Sculpture Process: "Cracks in the Code"
While some of my currently in-progress work is not quite ready to share an update, this is the first in a series of posts taking a closer look at some previously finished sculptures in my Voynich Manuscript series.
This piece, “Cracks in the Code,” was inspired by folio 11v of the Voynich Manuscript:
I finished this piece in 2019 (although I think I made some pieces of it the year prior and set them aside while I worked on other things) and I originally documented it in photographs on my image gallery page. But it is only recently that I made a video too (below). I have come to realize that video documentation, whenever possible, gives a much better sense of the three-dimensionality of these sculptures than still photographs can convey, so I plan to take some more new videos of older pieces.
This piece is made from a combination of hand-sculpted porcelain, glaze, gold leaf (gilding), wire, and contains LED lights inside the base that illuminate the carved lettering of the unreadable “Voynichese” script.
For a bit of a behind the scenes look at how it was made, these are some photos I took at various stages of the process:
First are a few photos taken midway through sculpting the forms in porcelain.

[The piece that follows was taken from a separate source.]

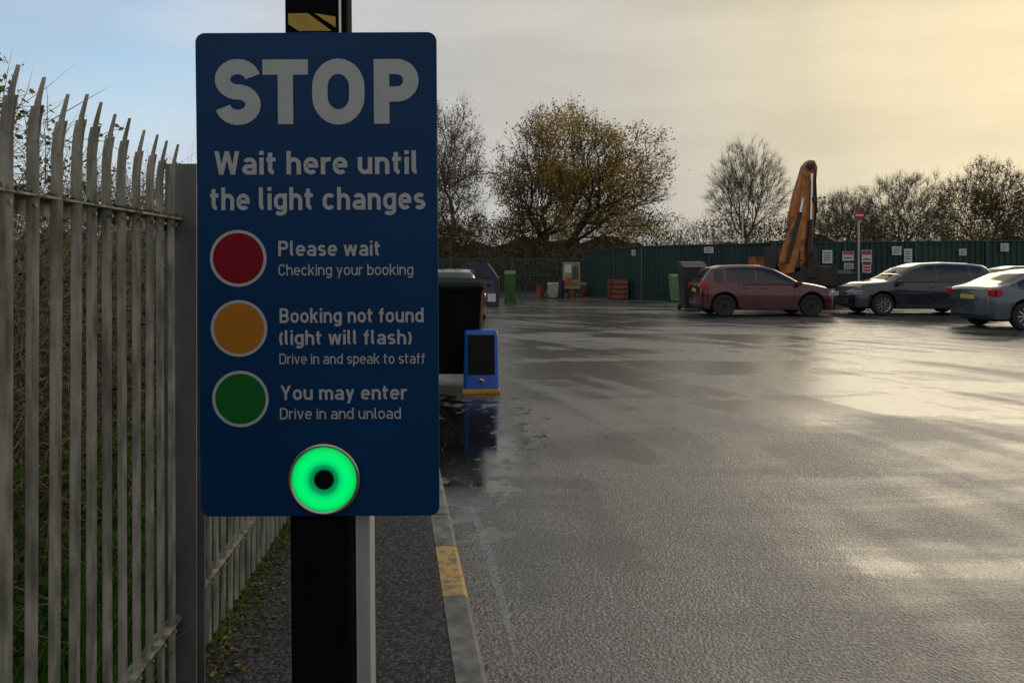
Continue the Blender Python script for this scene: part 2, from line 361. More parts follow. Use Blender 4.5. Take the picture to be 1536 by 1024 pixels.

The piece in the first photo was surrounded by damp paper towels to help the clay to retain moisture as I was working on it.
The next photos were taken after the clay was bisque-fired. This is the first of two kiln firings, which burns out any water and organic materials in the clay, making it durable enough to be handled, but still fairly fragile. Later the porcelain goes through a higher temperature glaze firing, which makes it fully vitrified and strong.
What you see here was all built as one connected piece. The underside of the base has support walls that I built into it. Since the top of the base is flat, I had to make the inside structure supportive enough to hold the weight of the sculpted shape that sits on top. Even so, as you can see, some cracking occurred during the kiln firing. Cracks should be mended at this stage, otherwise they will likely become bigger during the second, higher temperature firing. Several types of commercial products work well to mend bisqueware, but in order to apply them into the cracks I had to first drill into them to make them wider. Even though this looks like it makes them worse, it is actually necessary to widen them in order to apply the mender all the way down into the clay.
Bisqued porcelain is still porous enough that it can be drilled into fairly easily. I used a dremel with diamond drill bit. This has to be done very carefully.
Then, I went dremel crazy:
First, by using a vinyl cutting machine to replicate the “Voynichese” text exactly as it appears on this particular page of the manuscript, I created a kind of stencil with temporary adhesive on the back. That is the green material pictured above. It functioned as a guide for where I was going to carve. After sticking the stencil in place, I hand carved, or rather, hand-drilled—using a handheld dremel and diamond drill bit—each character of the text. I recall going through quite a number of drill bits, as they are not exactly intended to withstand this type of use! (Since I was drilling straight through, it was not possible to recreate the “loops” in some characters, for example the “o” shaped character is simply rendered as a single hole in the porcelain, but the overall effect mimics the specific manuscript writing.)
The purpose of drilling all the way through was so that light from underneath the base could shine up through the text. In hindsight, making the text this small made it a lot more difficult to carve out. The illuminated effect was worth the trouble, but I have not since tried to do anything similar, because it was extremely labor intensive. I made another sculpture after this that also featured some carved text, but this time I made sure to make the size of the text much larger which made it a lot easier to carve.
Below shows the partially-painted pieces with glaze (yet unfired), which turned a darker shade once it was fired. The sculpture was then glaze fired to temperatures around 2232 degrees F/1222 degrees C.
(I initially glazed the inside dark blue, the same color as the top flower, but then later I decided to completely cover it with gold leaf.) I learned how to do gilding which I had not done before this project.
The finished parts before they were all assembled, and testing out the illuminated base:
Shaping and positioning wires, which were later painted white:
In summary, this was a sculpture that came together over a long period of time in many different pieces. I had a general idea of what I wanted to do at the beginning, and this is what I pursued throughout the process, but I changed and modified my ideas along the way depending on how various stages of the process turned out.
The name “Cracks in the Code” is a reference to the unreadable Voynich Manuscript that inspired the sculpture. Though many attempts have been made, and are ongoing, there is no currently agreed on answer that “cracks” the long enduring mystery. (It is also not universally agreed upon that the text is in fact a code or cipher, but, for the name I took some artistic liberties.) Imagining the manuscript image in three dimensions led to the idea that there might be a “back” to the image that looks like another part of two halves. This interpretation was a way to make the image seem even stranger and even more unlike a real plant. I imagined it literally “cracking open” like some kind of shell, as though the inside might contain some hidden secret. Does it?